Live

Stephen Malkmus and the Jicks

Plush, Tuesday, Jan. 9

I'll confess my bias: Stephen Malkmus is one of my favorite guitarists of all time. He's a modern-day guitar hero, and not for the usual reasons. He's not as technically proficient as most who fall into that category, but his guitar tone is simply amazing. What he lacks in chops, he more than compensates for in sheer feeling, in emotion. Every note he hits, even when it seems wrong, is exactly right.

At last week's performance at Plush with his band, the Jicks (which saw him sporting a new bowl cut and 'stache), it wasn't difficult to imagine that even a deaf person could pick up what he was getting across simply by watching him; as he plays, his every move echoes what he's playing. He physically emotes the very sounds he coaxes out of his instrument--he's like his own interpretive dancer.

Afterward, he said he was pleased with the performance, and so was everyone I spoke with--rare for a show in which a band is mostly road-testing new, previously unheard songs for their next album.
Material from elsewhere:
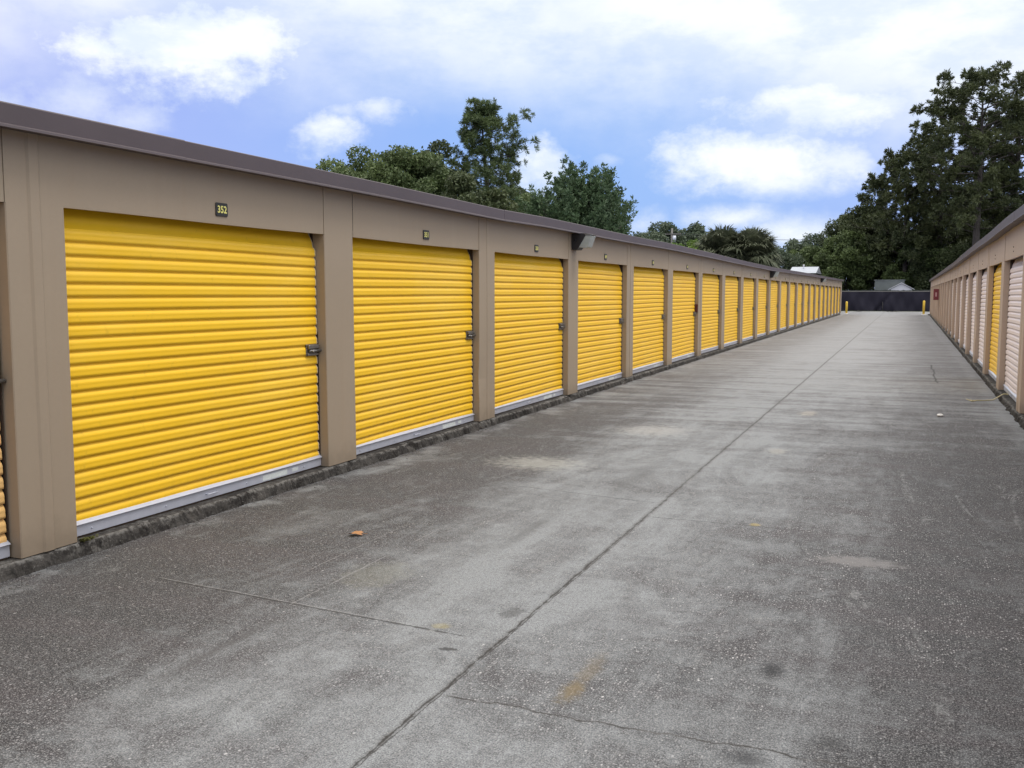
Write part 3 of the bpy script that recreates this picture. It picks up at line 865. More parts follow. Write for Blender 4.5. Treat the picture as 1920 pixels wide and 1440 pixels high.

Sure, the set was sprinkled with slightly revamped versions of familiar songs such as "Jo Jo's Jacket," from his eponymous solo debut, and "Pencil Rot," from 2005's brilliant Face the Truth, just to ensure the crowd's interest, but he needn't have worried. Many of the new songs garnered applause equal to the old favorites.

There was "Real Emotional Trash," which began all pretty and melodic, then built into a full-on rocking instrumental passage with spiraling, descending guitar notes; by the time Malkmus began singing again, the vocal melody had changed entirely, with only a sliver of a guitar motif left over from how the song began. "Baltimore" was simultaneously melancholy and sinister, with Malkmus singing, "I'm in love with a soldier from Baltimore," before it launched into a blissed-out noise jam, then tapered off to a quiet, meandering conclusion. (Still working out how exactly to end it, perhaps?)

His crack band sure didn't hurt. Bassist Joanna Bolme and guitarist/keyboardist Mike Clark were holdovers from the original Jicks lineup. But the addition of former Sleater-Kinney and current Quasi drummer Janet Weiss proved to be quite a coup. On several songs throughout the night, the rhythm section performed double duty as female backup singers, just the ticket for those songs that required "la la la la"s.